New London Inn
Exeter
Monday 13th March 1876
My dear Henry
I was very sorry to miss seeing you at Bath yesterday – but I should have been very sorry to have lured you from your comfortable retreat, even if you could have come, in such weather. It was really too doleful & too miserably cold – & I was in great ammirazione <1> at Rosamond’s <2> energy, in starting off to Lacock at 7 this morning!!!
I spent a very pleasant afternoon & evening at No 4. Constance <3> seemed very well, & Amandier <4> better – than I expected.
(Please excuse all these pâtés <5> – but the ink will run.) I left Bath at 2 – & arrived here so early I had half a mind to go & see Price & Lucombe’s garden – but I found it was a mile off – & it was dismal & cold – so I gave it up. – There are floods all over the country again – & I never saw the Avon look like the Tiber before – but from the window at the Station at Bath, it resembled it exactly.
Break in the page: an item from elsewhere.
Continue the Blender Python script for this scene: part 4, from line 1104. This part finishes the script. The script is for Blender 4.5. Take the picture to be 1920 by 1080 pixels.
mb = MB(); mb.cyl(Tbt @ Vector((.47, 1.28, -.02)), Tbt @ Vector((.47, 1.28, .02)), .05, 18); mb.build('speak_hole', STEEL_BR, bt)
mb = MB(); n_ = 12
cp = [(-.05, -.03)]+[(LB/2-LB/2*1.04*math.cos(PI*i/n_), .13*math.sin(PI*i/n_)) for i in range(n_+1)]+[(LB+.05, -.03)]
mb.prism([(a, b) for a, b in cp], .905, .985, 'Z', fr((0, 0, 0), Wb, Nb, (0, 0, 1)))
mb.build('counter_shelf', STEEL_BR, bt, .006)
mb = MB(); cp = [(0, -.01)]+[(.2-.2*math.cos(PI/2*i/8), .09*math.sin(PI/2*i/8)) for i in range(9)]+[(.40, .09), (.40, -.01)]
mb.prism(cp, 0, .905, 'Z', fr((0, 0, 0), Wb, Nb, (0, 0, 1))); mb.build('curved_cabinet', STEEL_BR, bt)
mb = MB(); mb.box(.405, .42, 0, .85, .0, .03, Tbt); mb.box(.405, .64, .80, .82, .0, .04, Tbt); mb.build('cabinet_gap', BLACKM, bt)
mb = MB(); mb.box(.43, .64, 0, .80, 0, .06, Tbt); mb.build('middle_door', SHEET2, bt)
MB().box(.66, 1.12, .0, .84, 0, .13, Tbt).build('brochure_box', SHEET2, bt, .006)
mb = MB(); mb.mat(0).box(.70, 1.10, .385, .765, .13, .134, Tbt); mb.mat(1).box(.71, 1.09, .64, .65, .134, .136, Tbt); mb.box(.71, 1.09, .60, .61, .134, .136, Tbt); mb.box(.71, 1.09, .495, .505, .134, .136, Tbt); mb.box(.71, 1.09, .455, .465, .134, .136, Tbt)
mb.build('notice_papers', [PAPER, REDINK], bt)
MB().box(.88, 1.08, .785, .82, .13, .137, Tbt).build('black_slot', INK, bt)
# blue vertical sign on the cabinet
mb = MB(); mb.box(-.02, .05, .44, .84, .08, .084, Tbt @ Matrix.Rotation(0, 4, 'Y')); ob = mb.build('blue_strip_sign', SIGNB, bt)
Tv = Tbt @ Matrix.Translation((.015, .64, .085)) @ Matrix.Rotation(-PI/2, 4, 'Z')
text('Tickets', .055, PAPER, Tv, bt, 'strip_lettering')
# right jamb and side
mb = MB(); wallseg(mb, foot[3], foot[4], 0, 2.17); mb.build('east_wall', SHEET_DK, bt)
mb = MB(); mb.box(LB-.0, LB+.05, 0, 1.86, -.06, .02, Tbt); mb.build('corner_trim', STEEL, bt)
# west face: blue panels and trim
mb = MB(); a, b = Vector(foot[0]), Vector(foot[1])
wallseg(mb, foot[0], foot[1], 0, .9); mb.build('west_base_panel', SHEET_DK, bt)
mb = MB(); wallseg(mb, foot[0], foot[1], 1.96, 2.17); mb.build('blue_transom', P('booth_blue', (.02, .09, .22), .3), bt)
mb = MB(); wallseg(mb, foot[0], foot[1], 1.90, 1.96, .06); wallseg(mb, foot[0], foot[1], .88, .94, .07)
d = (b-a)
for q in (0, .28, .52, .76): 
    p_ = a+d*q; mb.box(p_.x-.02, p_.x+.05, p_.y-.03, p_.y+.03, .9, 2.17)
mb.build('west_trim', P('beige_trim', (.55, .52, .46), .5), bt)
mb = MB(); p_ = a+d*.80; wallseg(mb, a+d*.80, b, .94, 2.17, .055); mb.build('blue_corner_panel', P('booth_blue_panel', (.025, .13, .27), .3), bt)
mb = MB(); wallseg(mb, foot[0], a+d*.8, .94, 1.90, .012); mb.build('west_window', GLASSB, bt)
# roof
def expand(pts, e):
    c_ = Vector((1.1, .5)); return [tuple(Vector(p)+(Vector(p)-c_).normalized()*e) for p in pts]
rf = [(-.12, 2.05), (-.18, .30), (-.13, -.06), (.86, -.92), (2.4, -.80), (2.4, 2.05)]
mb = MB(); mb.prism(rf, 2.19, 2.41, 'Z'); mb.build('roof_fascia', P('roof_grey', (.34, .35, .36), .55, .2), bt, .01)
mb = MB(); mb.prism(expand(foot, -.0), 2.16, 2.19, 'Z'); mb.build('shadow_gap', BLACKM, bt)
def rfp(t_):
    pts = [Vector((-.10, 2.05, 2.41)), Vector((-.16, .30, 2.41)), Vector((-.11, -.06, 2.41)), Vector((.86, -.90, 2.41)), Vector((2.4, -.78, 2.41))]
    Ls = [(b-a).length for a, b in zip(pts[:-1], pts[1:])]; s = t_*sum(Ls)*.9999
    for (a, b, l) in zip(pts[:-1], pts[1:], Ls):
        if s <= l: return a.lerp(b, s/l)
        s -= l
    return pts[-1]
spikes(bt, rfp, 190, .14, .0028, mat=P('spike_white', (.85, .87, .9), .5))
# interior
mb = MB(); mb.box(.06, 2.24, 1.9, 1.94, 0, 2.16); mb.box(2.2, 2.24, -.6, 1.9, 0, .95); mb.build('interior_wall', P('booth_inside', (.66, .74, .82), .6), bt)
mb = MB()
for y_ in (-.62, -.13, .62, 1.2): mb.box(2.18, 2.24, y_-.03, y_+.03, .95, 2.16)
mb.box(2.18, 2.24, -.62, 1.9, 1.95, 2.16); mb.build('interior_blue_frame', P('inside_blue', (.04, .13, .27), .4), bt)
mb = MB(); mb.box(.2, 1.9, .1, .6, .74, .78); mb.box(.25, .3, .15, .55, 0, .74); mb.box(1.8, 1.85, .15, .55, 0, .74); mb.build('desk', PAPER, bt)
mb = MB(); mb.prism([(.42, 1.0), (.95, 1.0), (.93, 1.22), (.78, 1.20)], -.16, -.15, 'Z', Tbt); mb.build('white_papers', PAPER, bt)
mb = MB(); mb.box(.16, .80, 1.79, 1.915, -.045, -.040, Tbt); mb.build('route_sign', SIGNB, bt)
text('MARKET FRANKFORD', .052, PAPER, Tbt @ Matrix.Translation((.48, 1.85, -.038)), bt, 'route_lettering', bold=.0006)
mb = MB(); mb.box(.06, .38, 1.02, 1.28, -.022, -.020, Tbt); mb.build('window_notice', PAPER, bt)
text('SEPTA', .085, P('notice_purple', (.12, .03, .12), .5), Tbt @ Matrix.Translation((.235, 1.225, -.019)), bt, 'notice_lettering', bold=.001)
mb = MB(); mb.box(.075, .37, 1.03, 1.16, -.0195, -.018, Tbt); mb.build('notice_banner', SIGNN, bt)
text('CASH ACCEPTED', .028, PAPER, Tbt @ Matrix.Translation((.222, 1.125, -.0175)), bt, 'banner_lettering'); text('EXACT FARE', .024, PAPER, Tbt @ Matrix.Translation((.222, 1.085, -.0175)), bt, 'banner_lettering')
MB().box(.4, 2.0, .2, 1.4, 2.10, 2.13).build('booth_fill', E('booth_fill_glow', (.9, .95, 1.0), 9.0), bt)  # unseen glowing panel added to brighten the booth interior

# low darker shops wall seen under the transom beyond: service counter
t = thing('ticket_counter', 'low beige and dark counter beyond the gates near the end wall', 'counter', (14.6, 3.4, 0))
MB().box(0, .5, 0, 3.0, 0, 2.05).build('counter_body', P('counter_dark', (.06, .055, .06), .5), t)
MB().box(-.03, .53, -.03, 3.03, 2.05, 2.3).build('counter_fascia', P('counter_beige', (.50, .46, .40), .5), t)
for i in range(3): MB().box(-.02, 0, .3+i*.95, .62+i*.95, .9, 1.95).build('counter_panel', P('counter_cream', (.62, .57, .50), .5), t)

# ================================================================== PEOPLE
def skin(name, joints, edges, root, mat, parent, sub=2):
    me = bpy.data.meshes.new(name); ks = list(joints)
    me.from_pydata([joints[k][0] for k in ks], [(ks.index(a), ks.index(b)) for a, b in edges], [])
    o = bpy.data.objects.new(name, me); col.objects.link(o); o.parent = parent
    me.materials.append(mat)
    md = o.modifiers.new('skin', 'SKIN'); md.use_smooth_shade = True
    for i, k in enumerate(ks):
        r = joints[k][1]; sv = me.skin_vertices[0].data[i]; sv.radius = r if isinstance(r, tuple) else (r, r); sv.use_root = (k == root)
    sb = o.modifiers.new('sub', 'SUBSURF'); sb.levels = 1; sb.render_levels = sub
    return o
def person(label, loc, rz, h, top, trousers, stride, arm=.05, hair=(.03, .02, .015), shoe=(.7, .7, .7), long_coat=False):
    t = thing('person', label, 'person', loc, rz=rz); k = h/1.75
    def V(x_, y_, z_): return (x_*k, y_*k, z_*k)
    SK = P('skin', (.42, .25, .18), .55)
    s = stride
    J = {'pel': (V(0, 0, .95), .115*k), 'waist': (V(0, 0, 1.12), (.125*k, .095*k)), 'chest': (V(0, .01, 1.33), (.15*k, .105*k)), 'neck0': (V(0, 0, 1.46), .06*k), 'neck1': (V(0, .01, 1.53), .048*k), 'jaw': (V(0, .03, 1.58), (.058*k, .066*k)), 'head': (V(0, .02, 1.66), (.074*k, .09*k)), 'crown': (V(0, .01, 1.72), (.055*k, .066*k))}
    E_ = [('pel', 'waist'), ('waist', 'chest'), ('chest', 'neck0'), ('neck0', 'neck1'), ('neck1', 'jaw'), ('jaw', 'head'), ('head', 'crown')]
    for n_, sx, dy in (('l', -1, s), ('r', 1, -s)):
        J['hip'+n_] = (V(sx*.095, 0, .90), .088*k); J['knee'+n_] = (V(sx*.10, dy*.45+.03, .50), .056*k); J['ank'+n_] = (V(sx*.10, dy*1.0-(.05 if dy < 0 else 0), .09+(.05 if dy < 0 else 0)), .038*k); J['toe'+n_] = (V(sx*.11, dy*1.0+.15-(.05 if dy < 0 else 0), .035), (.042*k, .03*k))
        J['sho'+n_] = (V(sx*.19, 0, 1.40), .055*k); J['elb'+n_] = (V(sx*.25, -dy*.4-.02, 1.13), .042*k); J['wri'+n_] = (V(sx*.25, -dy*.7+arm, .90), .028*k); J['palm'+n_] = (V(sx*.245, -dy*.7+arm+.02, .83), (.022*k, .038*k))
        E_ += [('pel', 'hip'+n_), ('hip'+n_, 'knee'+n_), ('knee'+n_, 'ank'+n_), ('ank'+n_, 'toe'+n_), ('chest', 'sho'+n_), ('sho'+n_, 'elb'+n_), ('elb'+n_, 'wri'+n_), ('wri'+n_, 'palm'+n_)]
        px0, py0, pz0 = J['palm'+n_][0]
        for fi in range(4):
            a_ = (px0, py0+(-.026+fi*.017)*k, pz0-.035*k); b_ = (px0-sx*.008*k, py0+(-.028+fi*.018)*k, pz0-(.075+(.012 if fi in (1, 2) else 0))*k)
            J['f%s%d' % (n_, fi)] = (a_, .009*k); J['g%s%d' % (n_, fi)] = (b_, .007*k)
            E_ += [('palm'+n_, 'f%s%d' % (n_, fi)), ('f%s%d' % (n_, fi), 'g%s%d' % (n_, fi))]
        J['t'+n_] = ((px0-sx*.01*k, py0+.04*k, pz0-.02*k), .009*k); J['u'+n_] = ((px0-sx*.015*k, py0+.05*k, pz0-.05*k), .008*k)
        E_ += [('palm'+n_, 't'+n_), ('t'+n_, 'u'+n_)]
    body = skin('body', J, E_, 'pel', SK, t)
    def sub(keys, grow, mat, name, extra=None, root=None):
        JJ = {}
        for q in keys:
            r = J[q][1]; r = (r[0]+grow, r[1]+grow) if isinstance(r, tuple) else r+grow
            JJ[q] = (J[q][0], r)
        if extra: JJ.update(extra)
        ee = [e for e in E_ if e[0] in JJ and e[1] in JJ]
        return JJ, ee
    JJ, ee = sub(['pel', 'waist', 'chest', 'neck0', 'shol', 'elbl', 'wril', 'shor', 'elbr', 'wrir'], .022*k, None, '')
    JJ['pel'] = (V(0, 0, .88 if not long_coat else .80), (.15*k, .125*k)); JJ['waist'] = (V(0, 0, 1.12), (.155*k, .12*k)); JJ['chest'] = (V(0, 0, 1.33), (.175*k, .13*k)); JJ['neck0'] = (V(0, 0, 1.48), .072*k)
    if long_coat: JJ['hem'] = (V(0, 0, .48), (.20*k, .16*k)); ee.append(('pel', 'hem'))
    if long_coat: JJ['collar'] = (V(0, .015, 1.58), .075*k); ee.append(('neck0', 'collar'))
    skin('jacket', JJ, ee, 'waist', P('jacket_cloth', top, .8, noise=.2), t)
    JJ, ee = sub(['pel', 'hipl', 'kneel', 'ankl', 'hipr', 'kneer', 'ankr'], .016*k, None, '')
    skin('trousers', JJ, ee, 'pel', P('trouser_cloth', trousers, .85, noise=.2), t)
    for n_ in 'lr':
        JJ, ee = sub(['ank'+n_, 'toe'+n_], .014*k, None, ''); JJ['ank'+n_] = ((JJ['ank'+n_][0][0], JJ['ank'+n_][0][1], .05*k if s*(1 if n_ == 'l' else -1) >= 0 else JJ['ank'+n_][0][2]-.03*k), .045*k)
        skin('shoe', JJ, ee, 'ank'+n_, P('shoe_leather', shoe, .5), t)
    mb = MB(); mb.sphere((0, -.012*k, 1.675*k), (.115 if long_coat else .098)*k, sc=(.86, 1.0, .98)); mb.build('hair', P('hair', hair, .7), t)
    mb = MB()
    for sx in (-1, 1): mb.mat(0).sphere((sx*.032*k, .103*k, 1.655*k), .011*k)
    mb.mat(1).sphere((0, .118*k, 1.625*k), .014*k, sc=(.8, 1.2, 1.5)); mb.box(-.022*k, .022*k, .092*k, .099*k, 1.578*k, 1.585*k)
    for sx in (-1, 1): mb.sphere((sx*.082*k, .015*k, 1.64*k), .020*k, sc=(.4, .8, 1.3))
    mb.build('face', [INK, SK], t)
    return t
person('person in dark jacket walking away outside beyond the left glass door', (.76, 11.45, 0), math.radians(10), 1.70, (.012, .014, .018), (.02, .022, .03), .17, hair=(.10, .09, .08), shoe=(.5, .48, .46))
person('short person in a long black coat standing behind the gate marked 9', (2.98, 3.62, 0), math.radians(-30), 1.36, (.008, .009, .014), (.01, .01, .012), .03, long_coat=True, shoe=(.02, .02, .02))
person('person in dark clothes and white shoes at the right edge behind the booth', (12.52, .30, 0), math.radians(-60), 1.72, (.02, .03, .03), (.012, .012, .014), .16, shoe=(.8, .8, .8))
The same colour, & excessively rapid – & higher than the thresholds of sundry doors that open on to it, from the houses on the opposite bank.
What do you think of the Queen’s <6> new title? Don’t you think d’Izzy <7> was very mysterious & tiresome, & disagreeable abt it?
When you write, please send me the Greek sentence (in Greek letters), spoken by the Spartan mothers, when they gave their Sons their shields.
2
It is certainly less cold here. I always find a perceptible change of climate at Exeter.
I intend to go on to Mt E. <8> by a train which starts at about 2 tomorrow. –
Yr affte Sister
Caroline
Notes:
1. Admiration.
2. Rosamond Constance ‘Monie’ Talbot (1837–1906), artist & WHFT’s 2nd daughter.
3. Constance Talbot, née Mundy (1811–1880), WHFT’s wife.
4. Amélina Petit De Billier, ‘Mamie’, ‘Amandier’ (1798–1876), governess and later close friend of the Talbot family [See Amélina's journal ].
5. Blots.
6. Victoria (1819–1901), Queen of the United Kingdom (1837–1901), Empress of India (1876–1901). Her new title was Empress of India. The Royal Titles Bill went through Parliament February–May 1876.
7. Benjamin Disraeli, 1st Earl of Beaconsfield (1804–1881), Conservative Prime Minister (1868 and 1874–1880).
8. Mt Edgecumbe, near Plymouth: seat of the Earl of Mt Edgcumbe.